─── Given material ───

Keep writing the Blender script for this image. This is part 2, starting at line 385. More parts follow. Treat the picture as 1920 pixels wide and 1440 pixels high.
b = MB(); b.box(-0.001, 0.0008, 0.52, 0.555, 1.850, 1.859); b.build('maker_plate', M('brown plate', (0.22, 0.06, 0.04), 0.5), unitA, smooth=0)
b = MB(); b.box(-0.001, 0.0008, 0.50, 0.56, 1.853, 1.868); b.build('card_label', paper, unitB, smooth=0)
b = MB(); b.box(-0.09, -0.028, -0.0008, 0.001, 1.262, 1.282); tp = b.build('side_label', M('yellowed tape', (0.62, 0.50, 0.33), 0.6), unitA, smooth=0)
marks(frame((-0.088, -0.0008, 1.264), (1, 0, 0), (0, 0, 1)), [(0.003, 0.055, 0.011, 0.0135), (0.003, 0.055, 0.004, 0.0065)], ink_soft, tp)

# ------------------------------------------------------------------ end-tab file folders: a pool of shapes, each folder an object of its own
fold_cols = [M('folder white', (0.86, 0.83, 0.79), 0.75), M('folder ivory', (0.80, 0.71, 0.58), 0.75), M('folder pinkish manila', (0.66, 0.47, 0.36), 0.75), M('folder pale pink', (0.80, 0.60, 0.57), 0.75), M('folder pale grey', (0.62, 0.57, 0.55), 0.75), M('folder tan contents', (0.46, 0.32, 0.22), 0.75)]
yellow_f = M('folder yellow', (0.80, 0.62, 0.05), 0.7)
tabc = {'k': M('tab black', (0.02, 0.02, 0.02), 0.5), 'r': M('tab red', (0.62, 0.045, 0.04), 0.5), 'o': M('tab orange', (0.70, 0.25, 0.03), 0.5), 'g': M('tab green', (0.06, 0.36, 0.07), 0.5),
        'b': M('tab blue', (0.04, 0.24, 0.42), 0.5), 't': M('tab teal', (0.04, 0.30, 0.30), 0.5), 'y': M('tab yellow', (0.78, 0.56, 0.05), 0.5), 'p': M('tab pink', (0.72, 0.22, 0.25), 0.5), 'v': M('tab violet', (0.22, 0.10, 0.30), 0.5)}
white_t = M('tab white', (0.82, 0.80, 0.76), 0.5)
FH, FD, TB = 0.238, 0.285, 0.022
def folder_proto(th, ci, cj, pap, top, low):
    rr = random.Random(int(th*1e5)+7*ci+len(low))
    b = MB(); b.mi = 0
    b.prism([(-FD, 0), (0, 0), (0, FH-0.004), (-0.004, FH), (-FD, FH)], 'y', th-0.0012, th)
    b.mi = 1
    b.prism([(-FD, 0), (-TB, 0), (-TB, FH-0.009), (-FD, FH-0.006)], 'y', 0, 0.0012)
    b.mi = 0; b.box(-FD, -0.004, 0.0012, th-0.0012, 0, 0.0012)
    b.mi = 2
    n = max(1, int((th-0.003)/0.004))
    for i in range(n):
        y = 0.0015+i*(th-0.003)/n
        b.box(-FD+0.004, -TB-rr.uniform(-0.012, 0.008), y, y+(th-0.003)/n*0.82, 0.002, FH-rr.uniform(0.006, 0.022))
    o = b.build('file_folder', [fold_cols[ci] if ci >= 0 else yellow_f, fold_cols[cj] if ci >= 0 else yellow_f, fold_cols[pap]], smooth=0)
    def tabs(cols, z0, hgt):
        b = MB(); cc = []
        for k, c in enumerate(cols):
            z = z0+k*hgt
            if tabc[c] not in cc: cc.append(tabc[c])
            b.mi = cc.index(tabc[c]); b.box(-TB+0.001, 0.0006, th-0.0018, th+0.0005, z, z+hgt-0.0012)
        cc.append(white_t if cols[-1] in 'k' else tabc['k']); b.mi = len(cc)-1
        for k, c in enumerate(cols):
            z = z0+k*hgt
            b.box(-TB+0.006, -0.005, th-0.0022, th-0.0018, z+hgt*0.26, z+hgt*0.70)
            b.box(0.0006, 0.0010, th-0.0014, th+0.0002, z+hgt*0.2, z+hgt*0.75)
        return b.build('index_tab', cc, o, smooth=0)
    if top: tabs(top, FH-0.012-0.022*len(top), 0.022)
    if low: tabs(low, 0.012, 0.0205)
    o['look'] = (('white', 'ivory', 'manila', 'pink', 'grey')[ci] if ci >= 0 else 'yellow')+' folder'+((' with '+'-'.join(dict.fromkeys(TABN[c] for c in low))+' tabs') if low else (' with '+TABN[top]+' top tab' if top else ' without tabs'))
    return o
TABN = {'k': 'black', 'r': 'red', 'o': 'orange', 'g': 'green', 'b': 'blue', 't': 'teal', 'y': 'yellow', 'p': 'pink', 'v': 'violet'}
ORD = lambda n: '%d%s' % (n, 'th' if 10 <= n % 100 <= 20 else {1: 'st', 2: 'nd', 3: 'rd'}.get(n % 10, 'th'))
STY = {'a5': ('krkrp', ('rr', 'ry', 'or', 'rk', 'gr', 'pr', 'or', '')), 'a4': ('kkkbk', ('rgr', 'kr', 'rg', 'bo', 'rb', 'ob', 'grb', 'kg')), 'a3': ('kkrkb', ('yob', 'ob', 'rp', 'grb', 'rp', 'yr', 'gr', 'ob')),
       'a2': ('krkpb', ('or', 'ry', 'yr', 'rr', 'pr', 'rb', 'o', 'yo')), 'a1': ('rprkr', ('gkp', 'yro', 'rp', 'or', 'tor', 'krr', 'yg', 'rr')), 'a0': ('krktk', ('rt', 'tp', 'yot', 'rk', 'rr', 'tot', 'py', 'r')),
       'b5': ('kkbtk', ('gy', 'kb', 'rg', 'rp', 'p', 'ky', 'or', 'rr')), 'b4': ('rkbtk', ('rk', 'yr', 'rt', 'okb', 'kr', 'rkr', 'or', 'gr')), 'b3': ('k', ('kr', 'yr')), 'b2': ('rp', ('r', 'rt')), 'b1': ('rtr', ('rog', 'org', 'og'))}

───

» **The problem**
Return exactly the lines that run from the top of the listing above to the line containing "0.0065)], ink_soft, tp)", please, keeping both end lines and leaving out everything else.

» **Response**
Keep writing the Blender script for this image. This is part 2, starting at line 385. More parts follow. Treat the picture as 1920 pixels wide and 1440 pixels high.
b = MB(); b.box(-0.001, 0.0008, 0.52, 0.555, 1.850, 1.859); b.build('maker_plate', M('brown plate', (0.22, 0.06, 0.04), 0.5), unitA, smooth=0)
b = MB(); b.box(-0.001, 0.0008, 0.50, 0.56, 1.853, 1.868); b.build('card_label', paper, unitB, smooth=0)
b = MB(); b.box(-0.09, -0.028, -0.0008, 0.001, 1.262, 1.282); tp = b.build('side_label', M('yellowed tape', (0.62, 0.50, 0.33), 0.6), unitA, smooth=0)
marks(frame((-0.088, -0.0008, 1.264), (1, 0, 0), (0, 0, 1)), [(0.003, 0.055, 0.011, 0.0135), (0.003, 0.055, 0.004, 0.0065)], ink_soft, tp)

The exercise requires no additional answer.